In the last four years, our schools and colleges have been hit with $20 billion in cuts, have lost 30,000 faculty members, and now have class sizes that are among the largest in the country.

Prop. 30 is the only measure on the November ballot that prevents another $6 billion in “trigger cuts” to schools and colleges scheduled to kick in January 1. Prop. 30 invests billions in new funding in our schools by taxing those who can most afford it, asking only people who make more than $250,000 per year to pay more income taxes.

Prop. 30 is a progressive tax measure, with 90 percent of the revenues coming from wealthy taxpayers, and the other 10 percent from the small increase in the sales tax. The ¼-cent sales tax is half the size of the governor’s former proposal, and will represent just one in nine dollars raised by the new measure to provide desperately needed revenues to rebuild our schools and services.

In March, CFT and its coalition allies sponsoring the Millionaires Tax reached agreement with Gov. Jerry Brown and top legislative leaders to set aside their dueling ballot initiatives and together support one state revenue measure that became Proposition 30.

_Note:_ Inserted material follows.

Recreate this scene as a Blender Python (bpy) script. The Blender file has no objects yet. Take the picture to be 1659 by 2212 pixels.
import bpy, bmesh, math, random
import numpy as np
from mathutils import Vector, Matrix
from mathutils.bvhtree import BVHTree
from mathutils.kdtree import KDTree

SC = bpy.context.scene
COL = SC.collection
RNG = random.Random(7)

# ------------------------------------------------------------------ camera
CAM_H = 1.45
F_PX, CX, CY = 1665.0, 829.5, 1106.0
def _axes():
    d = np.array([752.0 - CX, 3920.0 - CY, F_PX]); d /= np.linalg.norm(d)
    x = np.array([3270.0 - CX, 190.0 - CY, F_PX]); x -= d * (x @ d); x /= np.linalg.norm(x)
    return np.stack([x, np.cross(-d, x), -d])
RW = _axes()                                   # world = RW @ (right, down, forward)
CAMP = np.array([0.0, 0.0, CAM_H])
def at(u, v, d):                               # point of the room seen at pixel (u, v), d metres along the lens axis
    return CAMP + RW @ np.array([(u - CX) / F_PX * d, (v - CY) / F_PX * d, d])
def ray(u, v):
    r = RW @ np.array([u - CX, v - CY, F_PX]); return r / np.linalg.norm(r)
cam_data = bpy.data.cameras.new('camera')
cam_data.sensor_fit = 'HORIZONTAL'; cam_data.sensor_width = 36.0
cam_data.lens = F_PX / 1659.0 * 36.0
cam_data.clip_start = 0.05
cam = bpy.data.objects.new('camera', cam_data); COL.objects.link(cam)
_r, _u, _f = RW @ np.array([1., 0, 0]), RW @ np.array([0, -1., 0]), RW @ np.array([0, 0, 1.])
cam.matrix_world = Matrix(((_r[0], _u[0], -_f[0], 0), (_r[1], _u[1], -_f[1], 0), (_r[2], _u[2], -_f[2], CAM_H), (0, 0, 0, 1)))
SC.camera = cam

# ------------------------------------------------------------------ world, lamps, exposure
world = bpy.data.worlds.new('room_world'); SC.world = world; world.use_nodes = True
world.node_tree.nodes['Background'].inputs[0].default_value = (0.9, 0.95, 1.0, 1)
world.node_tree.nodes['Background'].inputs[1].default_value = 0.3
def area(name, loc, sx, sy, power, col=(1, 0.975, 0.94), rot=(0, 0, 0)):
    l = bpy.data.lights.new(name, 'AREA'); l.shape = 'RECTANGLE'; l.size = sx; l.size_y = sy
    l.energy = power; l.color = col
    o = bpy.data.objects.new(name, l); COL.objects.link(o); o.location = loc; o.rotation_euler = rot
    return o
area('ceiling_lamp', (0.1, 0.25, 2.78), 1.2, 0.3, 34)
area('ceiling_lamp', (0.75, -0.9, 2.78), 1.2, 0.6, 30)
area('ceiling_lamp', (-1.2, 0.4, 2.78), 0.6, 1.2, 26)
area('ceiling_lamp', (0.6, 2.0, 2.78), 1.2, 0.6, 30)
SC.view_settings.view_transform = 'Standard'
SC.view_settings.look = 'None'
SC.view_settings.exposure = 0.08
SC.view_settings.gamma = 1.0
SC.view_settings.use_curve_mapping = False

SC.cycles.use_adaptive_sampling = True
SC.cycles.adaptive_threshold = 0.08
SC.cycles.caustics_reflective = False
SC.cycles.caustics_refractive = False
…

Prop. 30 will raise $9 billion in the first year, and $6 billion a year for six years after that, for public education and other services. It will also provide constitutional approval for the governor’s realignment of funding for local public safety services while protecting Proposition 98 school funding.

Money raised by Prop 30. will be put in a dedicated account that the Legislature cannot touch, subject to an independent yearly audit to ensure it is being spent only for schools and community colleges. The audit will be open to the public so voters and parents know the funds are being spent properly.

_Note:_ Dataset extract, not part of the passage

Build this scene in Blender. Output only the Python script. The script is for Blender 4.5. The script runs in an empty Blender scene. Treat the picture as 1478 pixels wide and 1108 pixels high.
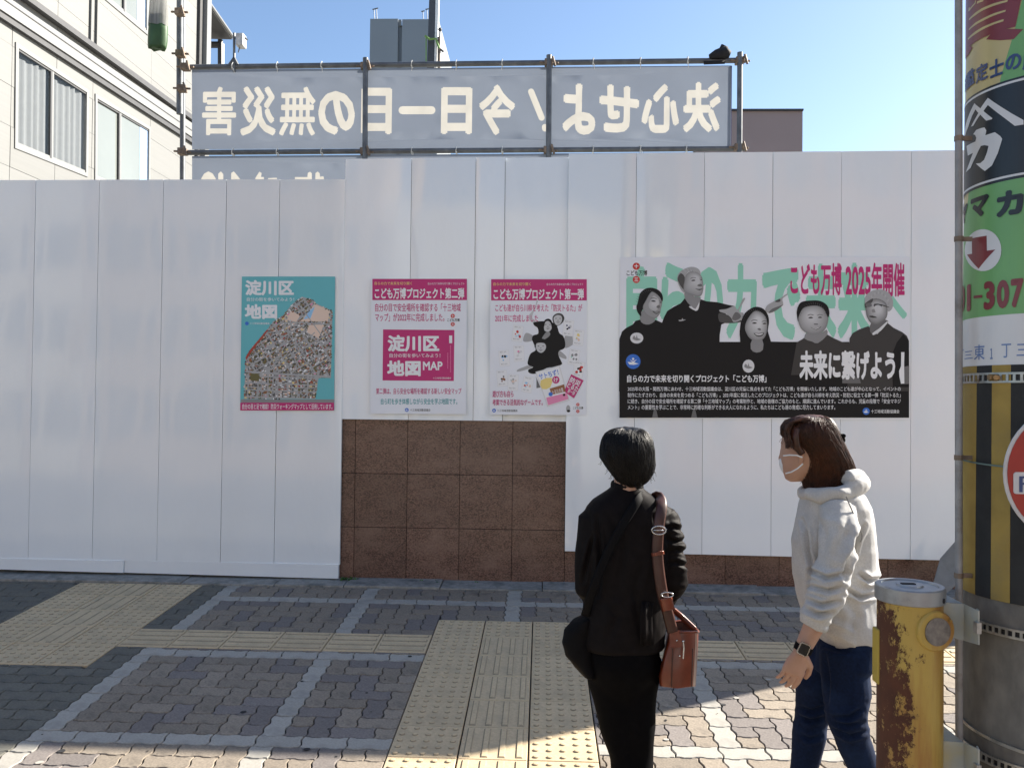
import bpy, bmesh, math, random
import numpy as np
from mathutils import Vector, Matrix, noise
from mathutils.geometry import tessellate_polygon, delaunay_2d_cdt
random.seed(7)
S = bpy.context.scene
COL = S.collection
# ---------------------------------------------------------------- camera, sky, sun, exposure
FPX = 1208.0
PSI, TH, RHO = math.atan(43/FPX), math.atan(21/FPX), .011
_F0 = Vector((-math.sin(PSI), math.cos(PSI), 0)); _R0 = Vector((math.cos(PSI), math.sin(PSI), 0)); _Z = Vector((0, 0, 1))
CF = _F0*math.cos(TH)+_Z*math.sin(TH); CU0 = _Z*math.cos(TH)-_F0*math.sin(TH)
CR = _R0*math.cos(RHO)+CU0*math.sin(RHO); CU = CU0*math.cos(RHO)-_R0*math.sin(RHO)
EYE = Vector((0, 0, 1.755))
SLOPE = .062
cam = bpy.data.cameras.new('camera'); camo = bpy.data.objects.new('camera', cam); COL.objects.link(camo)
mw = Matrix((CR, CU, -CF)).transposed().to_4x4(); mw.translation = EYE; camo.matrix_world = mw
cam.sensor_width = 36; cam.lens = 36*FPX/1478; cam.clip_end = 3000; cam.clip_start = .05
S.camera = camo
SUN_AZ, SUN_EL = math.radians(28), math.radians(31.2)      # azimuth from +X toward +Y
w = bpy.data.worlds.new('World'); S.world = w; w.use_nodes = True
wn = w.node_tree.nodes; wl = w.node_tree.links
bg = wn['Background']; sky = wn.new('ShaderNodeTexSky'); sky.sky_type = 'NISHITA'; sky.sun_disc = False
sky.sun_elevation = SUN_EL; sky.sun_rotation = math.radians(90)-SUN_AZ
sky.air_density = 1.0; sky.dust_density = .8; sky.ozone_density = 2.6
wl.new(sky.outputs[0], bg.inputs[0]); bg.inputs[1].default_value = .072
sl = bpy.data.lights.new('sun', 'SUN'); sl.energy = 5.0; sl.angle = math.radians(.53); sl.color = (1, .93, .82)
so = bpy.data.objects.new('sun', sl); COL.objects.link(so)
SUND = Vector((math.cos(SUN_EL)*math.cos(SUN_AZ), math.cos(SUN_EL)*math.sin(SUN_AZ), math.sin(SUN_EL)))
so.rotation_euler = SUND.to_track_quat('Z', 'Y').to_euler()
S.view_settings.view_transform = 'Standard'; S.view_settings.look = 'None'; S.view_settings.gamma = 1
S.view_settings.use_curve_mapping = False
S.view_settings.exposure = 1.62
S.cycles.max_bounces = 8; S.cycles.diffuse_bounces = 4; S.cycles.glossy_bounces = 3; S.cycles.transparent_max_bounces = 8
S.cycles.use_denoising = True

# ---------------------------------------------------------------- helpers
def ray(x, y): return CF+CR*((x-739)/FPX)+CU*((554-y)/FPX)
def VY(x, y, Y): d = ray(x, y); return EYE+d*((Y-EYE.y)/d.y)
def VX(x, y, X): d = ray(x, y); return EYE+d*((X-EYE.x)/d.x)
def gz(Y): return SLOPE*Y
def VG(x, y):
    d = ray(x, y); n = Vector((0, -SLOPE, 1)); return EYE+d*(-(n.dot(EYE))/n.dot(d))
def proj(P):
    v = Vector(P)-EYE; z = v.dot(CF); return 739+FPX*v.dot(CR)/z, 554-FPX*v.dot(CU)/z
def zt(x0, y0, k): return lambda x, y: (x0+x*k, y0+y*k)

def tag(o, label=None, cat=None, group=None, kind=None):
    if label: o['label'] = label
    if cat: o['category'] = cat
    if group: o['group'] = group
    if kind: o['kind'] = kind
    return o
def empty(name, loc, **k):
    o = bpy.data.objects.new(name, None); COL.objects.link(o); o.location = loc; o.empty_display_size = .1
    tag(o, **k); return o
def link(name, me, parent=None, keep=True):
    o = bpy.data.objects.new(name, me); COL.objects.link(o)
    if parent is not None:
        o.parent = parent
        if keep: o.matrix_parent_inverse = wm(parent).inverted()
    return o
def wm(o):
    m = o.matrix_basis.copy()
    if o.parent: m = wm(o.parent) @ o.matrix_parent_inverse @ m
    return m

_mats = {}
def M(name, col, rough=.6, var=.12, scale=15, bump=0, bscale=None, metal=0, spec=.5, rnd=0, coat=0, stretch=None,
      dirt=None, dscale=3, dlo=.5, dhi=.65, detail=5, trans=0, coat_rough=.1, bdist=.002):
    if name in _mats: return _mats[name]
    m = bpy.data.materials.new(name); m.use_nodes = True; _mats[name] = m
    n = m.node_tree.nodes; l = m.node_tree.links; b = n['Principled BSDF']
    tc = n.new('ShaderNodeTexCoord'); mp = n.new('ShaderNodeMapping'); l.new(tc.outputs['Object'], mp.inputs[0])
    if stretch: mp.inputs['Scale'].default_value = stretch
    nz = n.new('ShaderNodeTexNoise'); nz.inputs['Scale'].default_value = scale; nz.inputs['Detail'].default_value = detail
    l.new(mp.outputs[0], nz.inputs['Vector'])
    rp = n.new('ShaderNodeValToRGB'); rp.color_ramp.elements[0].position = .3; rp.color_ramp.elements[1].position = .7
    rp.color_ramp.elements[0].color = [c*(1-var) for c in col]+[1]; rp.color_ramp.elements[1].color = [min(1, c*(1+var)) for c in col]+[1]
    l.new(nz.outputs['Fac'], rp.inputs[0]); out = rp.outputs[0]
    if dirt:
        d2 = n.new('ShaderNodeTexNoise'); d2.inputs['Scale'].default_value = dscale; d2.inputs['Detail'].default_value = 8; d2.inputs['Roughness'].default_value = .65
        l.new(mp.outputs[0], d2.inputs['Vector'])
        mr = n.new('ShaderNodeMapRange'); mr.inputs[1].default_value = dlo; mr.inputs[2].default_value = dhi; l.new(d2.outputs['Fac'], mr.inputs[0])
        mx = n.new('ShaderNodeMixRGB'); l.new(mr.outputs[0], mx.inputs[0]); l.new(out, mx.inputs[1]); mx.inputs[2].default_value = list(dirt)+[1]; out = mx.outputs[0]
    if rnd:
        oi = n.new('ShaderNodeObjectInfo'); mr = n.new('ShaderNodeMapRange'); mr.inputs[3].default_value = 1-rnd; mr.inputs[4].default_value = 1+rnd
        l.new(oi.outputs['Random'], mr.inputs[0]); hv = n.new('ShaderNodeHueSaturation'); l.new(mr.outputs[0], hv.inputs['Value']); l.new(out, hv.inputs['Color']); out = hv.outputs[0]
    l.new(out, b.inputs['Base Color'])
    b.inputs['Roughness'].default_value = rough; b.inputs['Metallic'].default_value = metal; b.inputs['Specular IOR Level'].default_value = spec
    b.inputs['Coat Weight'].default_value = coat; b.inputs['Coat Roughness'].default_value = coat_rough
    if bump:
        bz = n.new('ShaderNodeTexNoise'); bz.inputs['Scale'].default_value = bscale or scale*4; bz.inputs['Detail'].default_value = 6
        l.new(mp.outputs[0], bz.inputs['Vector']); bp = n.new('ShaderNodeBump'); bp.inputs['Strength'].default_value = bump; bp.inputs['Distance'].default_value = bdist
        l.new(bz.outputs['Fac'], bp.inputs['Height']); l.new(bp.outputs[0], b.inputs['Normal'])
    if trans:
        t = n.new('ShaderNodeBsdfTranslucent'); l.new(out, t.inputs[0]); mx = n.new('ShaderNodeMixShader'); mx.inputs[0].default_value = trans
        l.new(b.outputs[0], mx.inputs[1]); l.new(t.outputs[0], mx.inputs[2]); l.new(mx.outputs[0], n['Material Output'].inputs[0])
    return m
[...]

Prop. 30 also establishes a guarantee for public safety funding in our state constitution, so the money can’t be touched without voter approval. It will keep cops on the street and save the state billions in prison costs over the long term.

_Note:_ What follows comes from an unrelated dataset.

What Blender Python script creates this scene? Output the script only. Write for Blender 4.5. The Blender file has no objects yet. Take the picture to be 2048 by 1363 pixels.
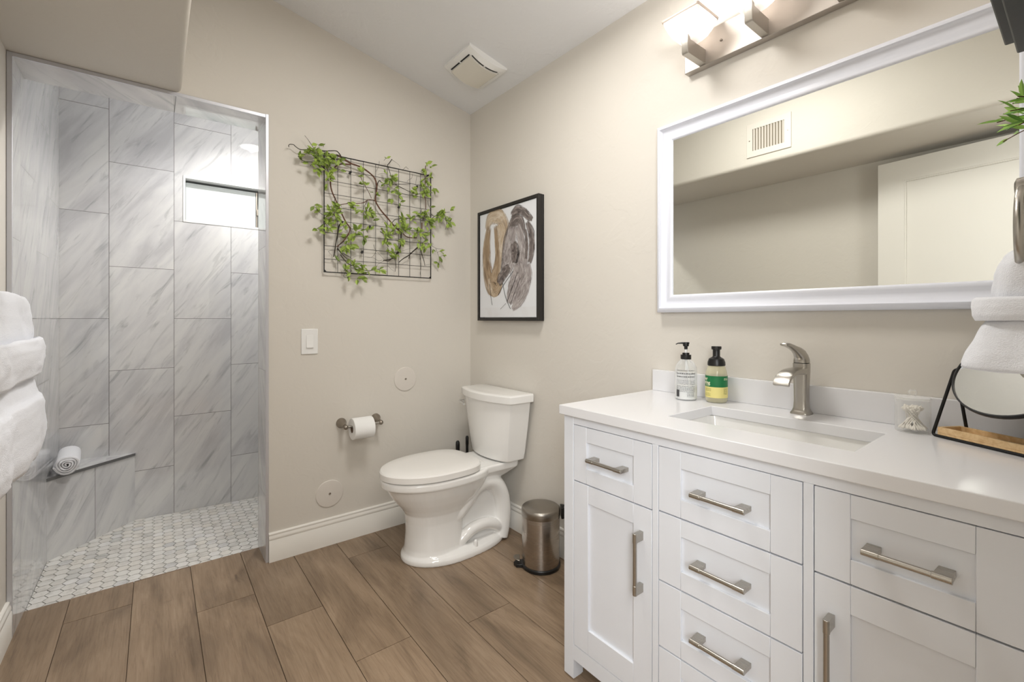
import bpy, bmesh, math, random
from math import sin, cos, pi, radians
from mathutils import Vector, Matrix, noise

scene = bpy.context.scene
COL = scene.collection
R = random.Random(7)

# ------------------------------------------------------------------ camera
cam = bpy.data.cameras.new('camera')
cam.sensor_width = 36.0
cam.lens = 911.3 / 2048 * 36
cam.shift_y = -45.0 / 2048
cam.clip_start = 0.01
co = bpy.data.objects.new('camera', cam)
COL.objects.link(co)
co.location = (-1.5562, -2.4110, 1.153)
co.rotation_euler = (radians(90), 0, radians(51.9425 - 90))
scene.camera = co

# ------------------------------------------------------------------ world, exposure
w = bpy.data.worlds.new('world'); scene.world = w; w.use_nodes = True
w.node_tree.nodes['Background'].inputs[0].default_value = (0.85, 0.92, 1, 1)
w.node_tree.nodes['Background'].inputs[1].default_value = 1.0
vs = scene.view_settings
vs.view_transform = 'Standard'; vs.look = 'None'; vs.gamma = 1.0; vs.exposure = 0.92
try: vs.use_curve_mapping = False
except Exception: pass

def area_light(name, loc, rot, sx, sy, power, col):
    l = bpy.data.lights.new(name, 'AREA'); l.shape = 'RECTANGLE'; l.size = sx; l.size_y = sy
    l.energy = power; l.color = col
    o = bpy.data.objects.new(name, l); COL.objects.link(o); o.location = loc; o.rotation_euler = rot
    return o
# two fill lights added in the unseen next room, shining in through the doorway
area_light('bedroom_fill', (-2.30, -3.25, 1.75), (radians(84), 0, radians(-48)), 0.8, 1.2, 29, (0.95, 0.975, 1.0))
area_light('bedroom_fill_east', (-.45, -3.25, 1.7), (radians(86), 0, radians(38)), 0.7, 1.2, 8, (0.95, 0.975, 1.0))
# overhead fill light added in the unseen next room, without a fixture
area_light('bedroom_top_fill', (-1.5, -3.2, 2.4), (0, 0, 0), 0.6, 0.6, 10, (1.0, 0.97, 0.93))
# unseen round fill lamp added on the sloping ceiling, above the picture
area_light('fill_ceiling_lamp_light', (-0.7288, -1.30, 2.5432), (0, radians(12), 0), 0.44, 0.44, 9.0, (1.0, 0.97, 0.93)).data.shape = 'DISK'

# ------------------------------------------------------------------ materials
def lin(c):
    return tuple(((v/255)/12.92 if v/255 <= .04045 else ((v/255+.055)/1.055)**2.4) for v in c)

def mat(name, srgb=(200,200,200), rough=0.5, metal=0.0, bump=0.0, bscale=60, bdist=0.002, spec=None, coat=0, trans=0, ior=None, alpha=1, emit=0, emit_c=None, aniso=0):
    m = bpy.data.materials.new(name); m.use_nodes = True
    nt = m.node_tree; p = nt.nodes['Principled BSDF']
    p.inputs['Base Color'].default_value = (*lin(srgb), 1)
    p.inputs['Roughness'].default_value = rough
    p.inputs['Metallic'].default_value = metal
    if spec is not None: p.inputs['Specular IOR Level'].default_value = spec
    if coat: p.inputs['Coat Weight'].default_value = coat; p.inputs['Coat Roughness'].default_value = .05
    if trans: p.inputs['Transmission Weight'].default_value = trans
    if ior: p.inputs['IOR'].default_value = ior
    if alpha < 1: p.inputs['Alpha'].default_value = alpha
    if aniso: p.inputs['Anisotropic'].default_value = aniso
    if emit:
        p.inputs['Emission Color'].default_value = (*(lin(emit_c or srgb)), 1)
        p.inputs['Emission Strength'].default_value = emit
    if bump:
        tc = nt.nodes.new('ShaderNodeTexCoord'); n = nt.nodes.new('ShaderNodeTexNoise'); b = nt.nodes.new('ShaderNodeBump')
        n.inputs['Scale'].default_value = bscale; n.inputs['Detail'].default_value = 4
        nt.links.new(tc.outputs['Object'], n.inputs['Vector']); nt.links.new(n.outputs['Fac'], b.inputs['Height'])
        b.inputs['Strength'].default_value = bump; b.inputs['Distance'].default_value = bdist
        nt.links.new(b.outputs['Normal'], p.inputs['Normal'])
    return m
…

Key to the success of Prop. 30 is that the measure gets most of the money from the people who have it and can easily afford to pay their fair share. The top 1 percent of income earners has doubled its share of California’s income, but those super wealthy individuals pay lower taxes than they did 20 years ago. If passed, Proposition 30 will be the single largest progressive tax ever passed in 
California history.

Vote YES on Prop. 30 to stop the cuts and start investing in our children again.